Shifty was shown at the Jameson Dublin International Film Festival this year, how important do you think the film festival circuit is to a film like this?

Obviously I spend a lot of my time in London and it premiered at the London Film Festival and it got raving reviews and it got lots of buzz afterwards and it got a good audience response. That helps, it really helps. It backed the film and then Metrodome were convinced they had made the right decision with the movie. Now it is getting released in England, its going out to 50 screens, for such a small film the buzz is massive! I’m doing interviews and people are asking for their photographs with me and I am like ‘What? You want to have your photo with me? Do you know who I think I am?!!?’ [laughs]. I think that festivals help, they get the awareness up. Anything that raises the awareness of a movie is a great help in the long run. The major thing about festivals is that they bring films to a wider audience, films that they wouldn’t necessarily get a chance to see. I think that is what film festivals are about, it’s that element of getting to network and meet people and get your film out to a wider audience who would not necessarily have discovered your film.

 
Jason Flemyng, at the moment, is arguably best known for The Curious Case of Benjamin Button. How did he get involved with Shifty?

I know Jason through one of my best mates – his sister started to date Jason Flemyng. Jason actually got me my first running job. I was a runner in Soho and I phoned him up and said ‘Mate, I would like to start running on film sets’. He said he was just about to do this gangster film called Layer Cake and he got me an interview. So I built up a relationship with Jason and I just asked him. He read the script as a friend and then said that he wanted to be involved. He went from being on The Curious Case of Benjamin Button, straight on to Shifty. He stepped on to the set of this £100,000 movie, after being on a $150 million dollar movie with David Fincher and Brad Pitt and it was really funny because he was running around picking up light boxes! [laughs]

There are quite a lot of films coming out of the UK recently, like Shifty, Layer Cake and Awaydays that seem to be trying to contradict the image of peaceful England that has grown up through the likes of the Merchant Ivory films.

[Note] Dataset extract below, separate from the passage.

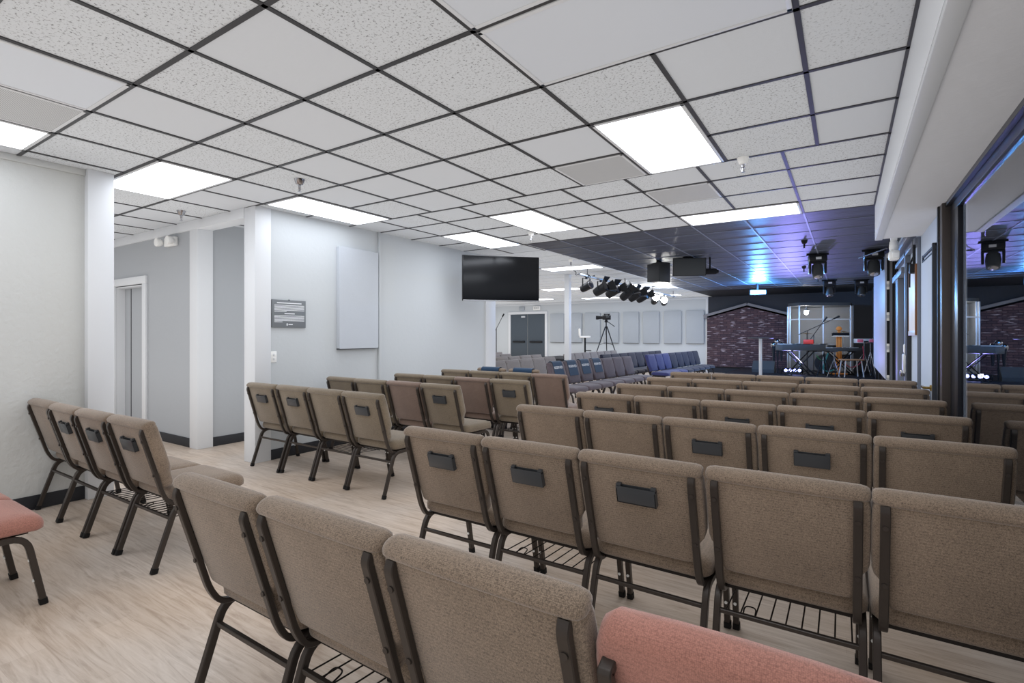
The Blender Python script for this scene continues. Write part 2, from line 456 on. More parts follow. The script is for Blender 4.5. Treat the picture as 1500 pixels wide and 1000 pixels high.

Why do you think these films are coming out now?


People grow up on council estates so there will always be movies about those experiences. I think that film making is not such a middle class, upper class medium any more. Someone like me who did grow up on a council estate can work their way up through the film sets as a runner, an assistant director and eventually become a director. Maybe those avenues weren’t available 10 or 20 years ago, maybe you couldn’t make that leap. I think you can now and what you are going to get is film makers coming in from that background and that way of life and reflecting on their path. Maybe is just that those paths are more open to oiks like us! [laughs]. There are no gents in suits and ties anymore! We are all in trainers and head butting the first assistant directors if they don’t get it right!! [laughs]

What’s next?
I have written an epic crime thriller in the vein of Heat or Infernal Affairs which was remade into The Departed. It is a big, epic British crime thriller which is not trying to be parochial. It deals with epic themes; it’s got government conspiracy… I want it to have the visual look of 2046, with the social realism of something like Shifty and the epic scope of something like Heat.